RAW DATA

####

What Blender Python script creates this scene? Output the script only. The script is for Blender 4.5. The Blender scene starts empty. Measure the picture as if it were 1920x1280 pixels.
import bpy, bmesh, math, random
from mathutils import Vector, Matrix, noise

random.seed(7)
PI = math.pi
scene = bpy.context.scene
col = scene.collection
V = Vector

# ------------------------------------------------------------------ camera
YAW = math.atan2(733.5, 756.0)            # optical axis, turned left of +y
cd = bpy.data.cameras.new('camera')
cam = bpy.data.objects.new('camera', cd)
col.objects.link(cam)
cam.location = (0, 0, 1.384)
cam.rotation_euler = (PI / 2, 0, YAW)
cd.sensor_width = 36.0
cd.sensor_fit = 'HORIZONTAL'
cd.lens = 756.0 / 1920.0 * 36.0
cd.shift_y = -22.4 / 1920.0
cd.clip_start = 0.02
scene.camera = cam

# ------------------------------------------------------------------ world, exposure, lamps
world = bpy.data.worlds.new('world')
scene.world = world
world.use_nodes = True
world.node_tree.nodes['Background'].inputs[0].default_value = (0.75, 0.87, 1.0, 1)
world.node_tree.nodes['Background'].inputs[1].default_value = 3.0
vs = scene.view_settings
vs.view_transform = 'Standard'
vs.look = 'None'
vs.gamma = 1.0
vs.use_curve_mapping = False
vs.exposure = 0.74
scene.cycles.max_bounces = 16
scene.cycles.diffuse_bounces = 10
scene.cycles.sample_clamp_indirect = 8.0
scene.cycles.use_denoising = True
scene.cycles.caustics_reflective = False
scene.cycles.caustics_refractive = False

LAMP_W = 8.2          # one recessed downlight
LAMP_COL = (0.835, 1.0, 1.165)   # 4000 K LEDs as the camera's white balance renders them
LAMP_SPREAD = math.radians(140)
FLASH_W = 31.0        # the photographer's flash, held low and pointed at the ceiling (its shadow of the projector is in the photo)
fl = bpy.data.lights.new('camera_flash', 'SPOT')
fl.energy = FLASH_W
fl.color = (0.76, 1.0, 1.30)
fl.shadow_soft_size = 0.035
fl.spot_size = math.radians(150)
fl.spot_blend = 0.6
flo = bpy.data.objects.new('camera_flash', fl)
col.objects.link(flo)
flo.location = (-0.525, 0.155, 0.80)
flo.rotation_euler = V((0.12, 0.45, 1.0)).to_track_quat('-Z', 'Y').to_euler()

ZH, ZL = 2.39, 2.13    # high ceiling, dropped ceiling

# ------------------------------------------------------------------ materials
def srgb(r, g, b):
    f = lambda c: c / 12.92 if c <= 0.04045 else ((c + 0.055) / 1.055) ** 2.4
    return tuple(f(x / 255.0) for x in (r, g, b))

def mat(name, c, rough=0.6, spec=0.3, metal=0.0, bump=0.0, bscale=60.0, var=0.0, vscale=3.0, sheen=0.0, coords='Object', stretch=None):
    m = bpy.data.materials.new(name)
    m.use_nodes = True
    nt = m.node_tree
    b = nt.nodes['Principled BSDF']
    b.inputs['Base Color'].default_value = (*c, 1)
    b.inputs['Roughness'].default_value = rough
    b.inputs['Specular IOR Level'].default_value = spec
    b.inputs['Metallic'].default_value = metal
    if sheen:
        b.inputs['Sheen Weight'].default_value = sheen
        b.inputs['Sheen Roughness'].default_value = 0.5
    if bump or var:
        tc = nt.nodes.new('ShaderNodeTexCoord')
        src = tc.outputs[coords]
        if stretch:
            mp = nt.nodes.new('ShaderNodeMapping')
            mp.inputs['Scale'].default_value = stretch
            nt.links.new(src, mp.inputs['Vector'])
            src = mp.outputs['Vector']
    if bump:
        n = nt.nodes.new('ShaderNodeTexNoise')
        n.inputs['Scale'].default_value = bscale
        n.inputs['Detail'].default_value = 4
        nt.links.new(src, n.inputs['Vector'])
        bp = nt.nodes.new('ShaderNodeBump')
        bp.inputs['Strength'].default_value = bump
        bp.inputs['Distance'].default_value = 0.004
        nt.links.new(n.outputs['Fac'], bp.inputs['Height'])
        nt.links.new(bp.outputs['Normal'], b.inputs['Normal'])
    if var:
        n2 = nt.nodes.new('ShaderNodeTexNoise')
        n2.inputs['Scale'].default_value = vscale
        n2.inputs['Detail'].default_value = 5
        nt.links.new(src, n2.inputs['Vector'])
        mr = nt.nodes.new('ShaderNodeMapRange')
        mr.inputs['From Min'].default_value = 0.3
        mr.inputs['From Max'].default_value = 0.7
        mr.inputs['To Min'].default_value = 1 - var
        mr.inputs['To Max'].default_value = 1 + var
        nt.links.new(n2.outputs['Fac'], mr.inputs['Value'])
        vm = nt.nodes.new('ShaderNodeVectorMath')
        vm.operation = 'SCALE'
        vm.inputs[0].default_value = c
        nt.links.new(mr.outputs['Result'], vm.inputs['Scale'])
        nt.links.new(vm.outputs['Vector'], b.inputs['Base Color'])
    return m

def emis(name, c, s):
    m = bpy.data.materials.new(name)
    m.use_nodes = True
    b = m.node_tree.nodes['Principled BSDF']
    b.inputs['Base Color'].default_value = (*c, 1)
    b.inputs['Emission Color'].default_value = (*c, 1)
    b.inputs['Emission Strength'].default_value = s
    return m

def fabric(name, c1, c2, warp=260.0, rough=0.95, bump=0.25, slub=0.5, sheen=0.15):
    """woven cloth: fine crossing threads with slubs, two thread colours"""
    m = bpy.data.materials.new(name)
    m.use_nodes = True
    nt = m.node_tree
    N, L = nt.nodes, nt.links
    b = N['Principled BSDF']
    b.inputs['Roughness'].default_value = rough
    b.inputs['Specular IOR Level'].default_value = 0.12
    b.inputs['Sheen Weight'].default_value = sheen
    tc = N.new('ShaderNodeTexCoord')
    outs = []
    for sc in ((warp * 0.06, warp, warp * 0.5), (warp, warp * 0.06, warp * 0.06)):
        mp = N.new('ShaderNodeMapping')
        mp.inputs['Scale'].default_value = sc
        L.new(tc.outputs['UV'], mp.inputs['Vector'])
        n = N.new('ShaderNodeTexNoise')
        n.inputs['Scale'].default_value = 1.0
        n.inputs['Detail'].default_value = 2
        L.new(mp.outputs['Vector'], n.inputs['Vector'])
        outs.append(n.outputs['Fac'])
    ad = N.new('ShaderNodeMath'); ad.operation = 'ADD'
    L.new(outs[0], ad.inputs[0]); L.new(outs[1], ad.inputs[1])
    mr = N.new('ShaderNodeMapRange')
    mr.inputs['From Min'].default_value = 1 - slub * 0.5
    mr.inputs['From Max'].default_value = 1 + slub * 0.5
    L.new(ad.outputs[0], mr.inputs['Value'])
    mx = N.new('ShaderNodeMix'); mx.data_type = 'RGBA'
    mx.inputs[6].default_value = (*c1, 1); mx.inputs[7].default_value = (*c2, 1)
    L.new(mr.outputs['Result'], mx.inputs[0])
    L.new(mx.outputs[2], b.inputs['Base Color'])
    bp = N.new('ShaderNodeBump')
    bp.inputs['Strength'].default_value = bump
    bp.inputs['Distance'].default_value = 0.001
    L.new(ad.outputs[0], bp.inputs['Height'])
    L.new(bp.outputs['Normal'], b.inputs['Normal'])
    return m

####

GIVEN INSTRUCTION
Extract all lines as given.

TASK OUTPUT
What Blender Python script creates this scene? Output the script only. The script is for Blender 4.5. The Blender scene starts empty. Measure the picture as if it were 1920x1280 pixels.
import bpy, bmesh, math, random
from mathutils import Vector, Matrix, noise

random.seed(7)
PI = math.pi
scene = bpy.context.scene
col = scene.collection
V = Vector

# ------------------------------------------------------------------ camera
YAW = math.atan2(733.5, 756.0)            # optical axis, turned left of +y
cd = bpy.data.cameras.new('camera')
cam = bpy.data.objects.new('camera', cd)
col.objects.link(cam)
cam.location = (0, 0, 1.384)
cam.rotation_euler = (PI / 2, 0, YAW)
cd.sensor_width = 36.0
cd.sensor_fit = 'HORIZONTAL'
cd.lens = 756.0 / 1920.0 * 36.0
cd.shift_y = -22.4 / 1920.0
cd.clip_start = 0.02
scene.camera = cam

# ------------------------------------------------------------------ world, exposure, lamps
world = bpy.data.worlds.new('world')
scene.world = world
world.use_nodes = True
world.node_tree.nodes['Background'].inputs[0].default_value = (0.75, 0.87, 1.0, 1)
world.node_tree.nodes['Background'].inputs[1].default_value = 3.0
vs = scene.view_settings
vs.view_transform = 'Standard'
vs.look = 'None'
vs.gamma = 1.0
vs.use_curve_mapping = False
vs.exposure = 0.74
scene.cycles.max_bounces = 16
scene.cycles.diffuse_bounces = 10
scene.cycles.sample_clamp_indirect = 8.0
scene.cycles.use_denoising = True
scene.cycles.caustics_reflective = False
scene.cycles.caustics_refractive = False

LAMP_W = 8.2          # one recessed downlight
LAMP_COL = (0.835, 1.0, 1.165)   # 4000 K LEDs as the camera's white balance renders them
LAMP_SPREAD = math.radians(140)
FLASH_W = 31.0        # the photographer's flash, held low and pointed at the ceiling (its shadow of the projector is in the photo)
fl = bpy.data.lights.new('camera_flash', 'SPOT')
fl.energy = FLASH_W
fl.color = (0.76, 1.0, 1.30)
fl.shadow_soft_size = 0.035
fl.spot_size = math.radians(150)
fl.spot_blend = 0.6
flo = bpy.data.objects.new('camera_flash', fl)
col.objects.link(flo)
flo.location = (-0.525, 0.155, 0.80)
flo.rotation_euler = V((0.12, 0.45, 1.0)).to_track_quat('-Z', 'Y').to_euler()

ZH, ZL = 2.39, 2.13    # high ceiling, dropped ceiling

# ------------------------------------------------------------------ materials
def srgb(r, g, b):
    f = lambda c: c / 12.92 if c <= 0.04045 else ((c + 0.055) / 1.055) ** 2.4
    return tuple(f(x / 255.0) for x in (r, g, b))

def mat(name, c, rough=0.6, spec=0.3, metal=0.0, bump=0.0, bscale=60.0, var=0.0, vscale=3.0, sheen=0.0, coords='Object', stretch=None):
    m = bpy.data.materials.new(name)
    m.use_nodes = True
    nt = m.node_tree
    b = nt.nodes['Principled BSDF']
    b.inputs['Base Color'].default_value = (*c, 1)
    b.inputs['Roughness'].default_value = rough
    b.inputs['Specular IOR Level'].default_value = spec
    b.inputs['Metallic'].default_value = metal
    if sheen:
        b.inputs['Sheen Weight'].default_value = sheen
        b.inputs['Sheen Roughness'].default_value = 0.5
    if bump or var:
        tc = nt.nodes.new('ShaderNodeTexCoord')
        src = tc.outputs[coords]
        if stretch:
            mp = nt.nodes.new('ShaderNodeMapping')
            mp.inputs['Scale'].default_value = stretch
            nt.links.new(src, mp.inputs['Vector'])
            src = mp.outputs['Vector']
    if bump:
        n = nt.nodes.new('ShaderNodeTexNoise')
        n.inputs['Scale'].default_value = bscale
        n.inputs['Detail'].default_value = 4
        nt.links.new(src, n.inputs['Vector'])
        bp = nt.nodes.new('ShaderNodeBump')
        bp.inputs['Strength'].default_value = bump
        bp.inputs['Distance'].default_value = 0.004
        nt.links.new(n.outputs['Fac'], bp.inputs['Height'])
        nt.links.new(bp.outputs['Normal'], b.inputs['Normal'])
    if var:
        n2 = nt.nodes.new('ShaderNodeTexNoise')
        n2.inputs['Scale'].default_value = vscale
        n2.inputs['Detail'].default_value = 5
        nt.links.new(src, n2.inputs['Vector'])
        mr = nt.nodes.new('ShaderNodeMapRange')
        mr.inputs['From Min'].default_value = 0.3
        mr.inputs['From Max'].default_value = 0.7
        mr.inputs['To Min'].default_value = 1 - var
        mr.inputs['To Max'].default_value = 1 + var
        nt.links.new(n2.outputs['Fac'], mr.inputs['Value'])
        vm = nt.nodes.new('ShaderNodeVectorMath')
        vm.operation = 'SCALE'
        vm.inputs[0].default_value = c
        nt.links.new(mr.outputs['Result'], vm.inputs['Scale'])
        nt.links.new(vm.outputs['Vector'], b.inputs['Base Color'])
    return m

def emis(name, c, s):
    m = bpy.data.materials.new(name)
    m.use_nodes = True
    b = m.node_tree.nodes['Principled BSDF']
    b.inputs['Base Color'].default_value = (*c, 1)
    b.inputs['Emission Color'].default_value = (*c, 1)
    b.inputs['Emission Strength'].default_value = s
    return m

def fabric(name, c1, c2, warp=260.0, rough=0.95, bump=0.25, slub=0.5, sheen=0.15):
    """woven cloth: fine crossing threads with slubs, two thread colours"""
    m = bpy.data.materials.new(name)
    m.use_nodes = True
    nt = m.node_tree
    N, L = nt.nodes, nt.links
    b = N['Principled BSDF']
    b.inputs['Roughness'].default_value = rough
    b.inputs['Specular IOR Level'].default_value = 0.12
    b.inputs['Sheen Weight'].default_value = sheen
    tc = N.new('ShaderNodeTexCoord')
    outs = []
    for sc in ((warp * 0.06, warp, warp * 0.5), (warp, warp * 0.06, warp * 0.06)):
        mp = N.new('ShaderNodeMapping')
        mp.inputs['Scale'].default_value = sc
        L.new(tc.outputs['UV'], mp.inputs['Vector'])
        n = N.new('ShaderNodeTexNoise')
        n.inputs['Scale'].default_value = 1.0
        n.inputs['Detail'].default_value = 2
        L.new(mp.outputs['Vector'], n.inputs['Vector'])
        outs.append(n.outputs['Fac'])
    ad = N.new('ShaderNodeMath'); ad.operation = 'ADD'
    L.new(outs[0], ad.inputs[0]); L.new(outs[1], ad.inputs[1])
    mr = N.new('ShaderNodeMapRange')
    mr.inputs['From Min'].default_value = 1 - slub * 0.5
    mr.inputs['From Max'].default_value = 1 + slub * 0.5
    L.new(ad.outputs[0], mr.inputs['Value'])
    mx = N.new('ShaderNodeMix'); mx.data_type = 'RGBA'
    mx.inputs[6].default_value = (*c1, 1); mx.inputs[7].default_value = (*c2, 1)
    L.new(mr.outputs['Result'], mx.inputs[0])
    L.new(mx.outputs[2], b.inputs['Base Color'])
    bp = N.new('ShaderNodeBump')
    bp.inputs['Strength'].default_value = bump
    bp.inputs['Distance'].default_value = 0.001
    L.new(ad.outputs[0], bp.inputs['Height'])
    L.new(bp.outputs['Normal'], b.inputs['Normal'])
    return m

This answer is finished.